The FBR’s enforcement strategy reportedly includes deploying additional audit resources to verify that companies have correctly computed their super tax liabilities and paid the correct amounts. Taxpayers who under-reported their obligations face not only the primary liability but also potential penalties and surcharges that could substantially increase their total exposure.
Compliance Advisory: Taxpayers who received super tax assessment notices that were subject to court stays should immediately review their liability position and initiate payment arrangements where necessary. Seeking professional tax advice is strongly recommended to ensure all available reliefs and legitimate deductions have been properly claimed.
Legal experts advising affected taxpayers suggest that while the constitutional court ruling is clear, there may still be avenues for challenging individual assessments on technical grounds such as calculation errors, improper sector classification, or procedural defects in the assessment process. However, any such challenges must now be pursued within the framework of accepting the fundamental validity of the super tax provisions.
Looking Ahead
The super tax controversy has now reached a definitive conclusion, providing certainty that had been absent for several years.

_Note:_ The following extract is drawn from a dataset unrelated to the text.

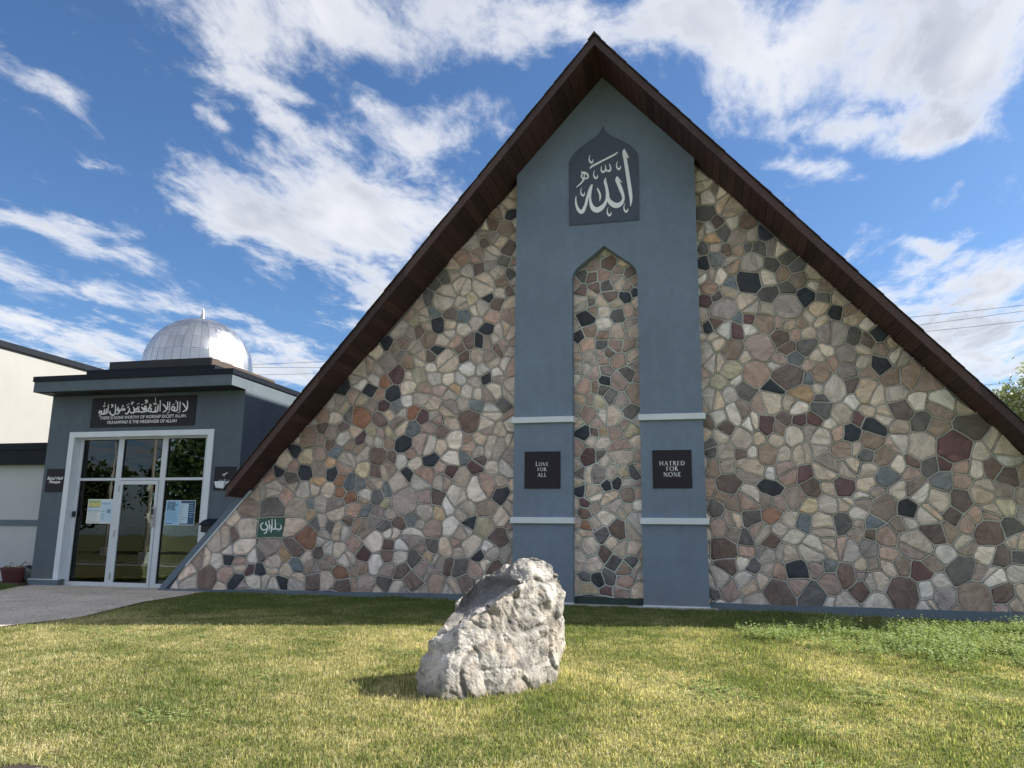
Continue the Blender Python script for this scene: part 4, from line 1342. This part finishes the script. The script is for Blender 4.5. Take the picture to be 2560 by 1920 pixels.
# the long sign over the doors
r4, p4 = plate('entrance_sign', 'long dark sign with Arabic script and two English lines above the doors', -12.255, -9.445, 3.61, 4.305, EY, 0.378, inset=0.04)
smap = bilin((-12.647, 4.574), (-9.161, 4.456), (-12.329, 2.289), (-8.948, 2.274), 2212, 1659)
SH = '''1868,222 1866,330 1845,385 1785,418;1778,265 1812,300 1850,372;1745,235 1738,400;1702,440 1748,412;1705,238 1700,350 1690,395 1650,402 1610,392;1612,395 1598,365 1625,325 1655,345 1640,385 1605,392;1604,300 1652,278;1678,212 1677,268;1572,240 1560,402;1522,445 1570,418;1535,240 1532,330 1510,390 1450,428;1447,285 1480,310 1520,385;1410,215 1403,412;1372,290 1366,385 1340,420 1305,415;1330,320 1322,400 1290,422 1240,418;1270,420 1222,415 1198,395 1228,350 1255,375 1240,415;1330,170 1324,245;1296,262 1305,285 1322,270 1330,288 1346,262;1252,305 1235,285 1232,300 1258,310 1215,338;1180,345 1155,320 1140,345 1165,370 1180,350;1165,375 1120,385 1085,335;1085,335 1175,395 1120,420 1010,418;1010,418 985,375 1030,365 1040,410 990,420;990,420 955,428 915,440 890,415;945,330 962,385 955,430;1170,240 1155,225 1180,215 1185,245 1150,275;1080,300 1128,282;1010,330 1020,348 1035,330 1045,345 1052,325;1008,290 1055,270;945,240 920,255 905,285;960,250 930,270 915,300;880,350 870,410 830,455 800,440;830,305 875,275;840,330 850,350 862,332 872,318;800,400 790,360 765,395 745,365 720,400 700,375;700,375 670,370 675,405 705,400 690,440 645,465;635,285 632,420 600,475 560,470 535,435 545,410;775,300 755,310 775,320 740,345;690,335 672,345 690,355;590,290 565,300 590,315 560,345;510,290 500,445;475,360 470,440 440,462;440,370 432,445 400,460 360,455;400,460 345,440 365,405 395,425 370,455;445,250 442,300;420,310 430,332 445,318 462,310;338,495 378,470'''


def parse(s, wmax):
    out = []
    for st in s.split(';'):
        pts = [tuple(float(a) for a in q.split(',')) for q in st.split()]
        L = sum(math.hypot(pts[i + 1][0] - pts[i][0], pts[i + 1][1] - pts[i][1]) for i in range(len(pts) - 1))
        w_ = wmax if L > 90 else wmax * 0.6
        n = len(pts)
        out.append([(p[0], p[1], w_ * (0.75 if i in (0, n - 1) else 1.1)) for i, p in enumerate(pts)])
    return out


letters(strokes_mesh(MB(), parse(SH, 21), smap, 0.3770, 0.0002), p4, letter_m, 'arabic_script')
t1 = text_mb('THERE IS NONE WORTHY OF WORSHIP EXCEPT ALLAH,', 0.104, -10.83, 3.828, 0.3765, bold=0.0007, width=2.33)
t2 = text_mb('MUHAMMAD IS THE MESSENGER OF ALLAH', 0.104, -10.84, 3.718, 0.3765, bold=0.0007, width=1.86)
t1.add(t2.v, t2.f)
letters(t1, p4)
# name plates beside the surround
r5, p5 = plate('name_plate', 'square dark plate with small italic English name left of the doors', -13.31, -12.80, 2.112, 2.648, EY, 0.380, inset=0.04)
letters(text_mb('Baitul Hadi\nMosque', 0.098, -13.055, 2.385, 0.378, bold=0.0018, shear=0.25, line=0.85), p5)
r6, p6 = plate('name_plate', 'square dark plate with small Arabic name partly hidden by the eave', -8.82, -8.285, 2.142, 2.657, EY, 0.380, inset=0.04)
pmap = bilin((-9.009, 2.899), (-6.64, 2.869), (-8.803, 0.797), (-6.5, 0.832), 1659, 1659)
letters(strokes_mesh(MB(), parse('345,288 312,312 272,325 255,342;272,325 290,350 275,352;365,422 368,448 330,455 318,440;300,402 302,458;283,402 284,456;276,455 258,440 246,465;232,418 242,455 214,475;216,418 188,440 184,466 206,462;340,425 344,428;352,424 356,427', 11), pmap, 0.3785, 0.0002), p6, letter_m, 'arabic_script')
# green plaque let into the stones
r7, p7 = plate('green_plaque', 'small green plaque with white Arabic script set into the fieldstones', -7.425, -6.80, 1.135, 1.535, 0.0, -0.026, green_m, screws=False)
gmap = bilin((-8.737, 2.855), (-6.428, 2.826), (-8.537, 0.806), (-6.291, 0.84), 1659, 1659)
letters(strokes_mesh(MB(), parse('975,1158 935,1190 930,1235 950,1275 990,1285 1035,1262 1045,1220 1015,1185 1025,1140;1040,1265 1032,1310 1010,1335 980,1345;1068,1120 1076,1230 1072,1290;1100,1200 1112,1270 1100,1330;1122,1095 1126,1270;1175,1098 1180,1230 1160,1268 1120,1275;1270,1200 1278,1255 1245,1275 1190,1268 1180,1240;1203,1182 1210,1178;1234,1176 1240,1172;1222,1312 1229,1308;1250,1308 1257,1304', 20), gmap, -0.0275, 0.0003), p7, letter_m, 'arabic_script')

# ---------------------------------------------------------------- notices behind the side panes
def notice(label, x0, x1, z0, z1, parts_):
    root = empty('notice', ((x0 + x1) / 2, 0.60, z0))
    tag(root, label, 'notice', None)
    sh = MB().box(x0, x1, 0.612, 0.614, z0, z1).build('sheet', paper_w)
    att(sh, root)
    for nm, m, mb in parts_:
        o = mb.build(nm, m)
        o.parent = sh
    return root


def lines(x0, x1, zt, n, dz, th, y=0.6095, rag=0.25, seed=1):
    rg = random.Random(seed)
    mb = MB()
    for i in range(n):
        z = zt - i * dz
        mb.box(x0, x1 - rg.random() * rag * (x1 - x0), y, y + 0.0006, z - th, z)
    return mb


def rect(x0, x1, z0, z1, y=0.6105):
    return MB().box(x0, x1, y, y + 0.0008, z0, z1)


ax, bx, cx_, az, bz = -12.262, -11.90, -11.545, 1.392, 1.952
notice('green and pale blue notice sheets taped inside the left pane', ax, cx_, az, bz, [
    ('green_panel', paper_g, rect(ax + 0.02, bx - 0.01, 1.865, 1.925)), ('yellow_panel', paper_y, rect(ax + 0.02, bx - 0.01, 1.775, 1.863)),
    ('blue_panel', paper_lb, rect(ax + 0.02, bx - 0.01, 1.685, 1.765)), ('text_panel', paper_w, rect(ax + 0.02, bx - 0.01, 1.43, 1.675)),
    ('rules', ink, MB().box(ax + 0.016, bx - 0.006, 0.6112, 0.6118, 1.766, 1.776).box(ax + 0.016, bx - 0.006, 0.6112, 0.6118, 1.674, 1.684).box(ax + 0.016, bx - 0.006, 0.6112, 0.6118, 1.420, 1.429)),
    ('text_lines', ink_l, lines(ax + 0.04, bx - 0.03, 1.65, 8, 0.026, 0.006)), ('sheet_right', paper_lb, rect(bx + 0.01, cx_ - 0.01, 1.43, 1.92)),
    ('pictograms', ink_l, MB().box(bx + 0.03, bx + 0.06, 0.609, 0.6096, 1.83, 1.87).box(bx + 0.09, bx + 0.12, 0.609, 0.6096, 1.83, 1.87).box(bx + 0.15, bx + 0.18, 0.609, 0.6096, 1.83, 1.87).box(bx + 0.21, bx + 0.24, 0.609, 0.6096, 1.83, 1.87).box(bx + 0.18, bx + 0.28, 0.609, 0.6096, 1.63, 1.72)),
    ('captions', ink, lines(bx + 0.02, bx + 0.14, 1.67, 4, 0.055, 0.008, seed=4))])
ax, bx, cx_, az, bz = -10.150, -9.775, -9.388, 1.372, 1.927
notice('blue notice sheets reading PLEASE DO NOT ENTER inside the right pane', ax, cx_, az, bz, [
    ('blue_sheet', paper_b, rect(ax + 0.008, bx - 0.012, 1.385, 1.917)), ('navy_sheet', paper_n, rect(bx + 0.008, cx_ - 0.01, 1.385, 1.917)),
    ('heading', ink, text_mb('PLEASE\nDO NOT\nENTER\nIF YOU:', 0.066, ax + 0.035, 1.79, 0.6095, 'LEFT', bold=0.0022, line=0.78)),
    ('text_lines', ink_l, lines(ax + 0.035, bx - 0.05, 1.65, 8, 0.026, 0.007, seed=3)), ('footer', paper_n, rect(ax + 0.02, ax + 0.2, 1.393, 1.412, 0.6096)),
    ('white_panel', paper_lb, rect(bx + 0.018, bx + 0.215, 1.41, 1.86, 0.6096)), ('panel_marks', ink_l, lines(bx + 0.03, bx + 0.19, 1.82, 9, 0.045, 0.012, 0.6088, 0.8, 5)),
    ('side_lines', paper_lb, lines(bx + 0.235, cx_ - 0.02, 1.86, 7, 0.05, 0.008, 0.6096, 0.4, 6))])

# ---------------------------------------------------------------- floodlight on the left eave tip
fl = empty('floodlight', (-7.86, -0.66, 2.18))
tag(fl, 'small white floodlight box fixed to the left eave tip', 'floodlight')
att(MB().add([(-8.03, -0.70, 2.12), (-7.83, -0.70, 2.10), (-7.83, -0.58, 2.10), (-8.03, -0.58, 2.12), (-8.06, -0.72, 2.25), (-7.83, -0.72, 2.25), (-7.83, -0.56, 2.25), (-8.06, -0.56, 2.25)],
             [(0, 3, 2, 1), (4, 5, 6, 7), (0, 1, 5, 4), (1, 2, 6, 5), (2, 3, 7, 6), (3, 0, 4, 7)]).build('housing', white_trim, bevel=0.01), fl)
att(MB().tube([(-7.84, -0.64, 2.20), (-7.77, -0.60, 2.24)], 0.015, 8).build('bracket', white_trim), fl)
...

For the government, the successful defense of the tax validates its approach to fiscal consolidation and establishes precedent that should facilitate future revenue measures. For taxpayers, the lesson is clear: extraordinary taxes may be imposed when public finances require, and such measures can survive constitutional scrutiny if properly enacted.
As Pakistan continues its economic recovery journey, the super tax experience will inform future policy deliberations about how to balance revenue needs with taxpayer protections. The FCC’s nuanced ruling, while upholding the government’s position, also acknowledged legitimate interests of taxpayers through the limited relief granted to the oil and gas sector. This balanced approach suggests that future fiscal measures can expect similar treatment, with courts examining implementation details while respecting the core policy decisions of the executive.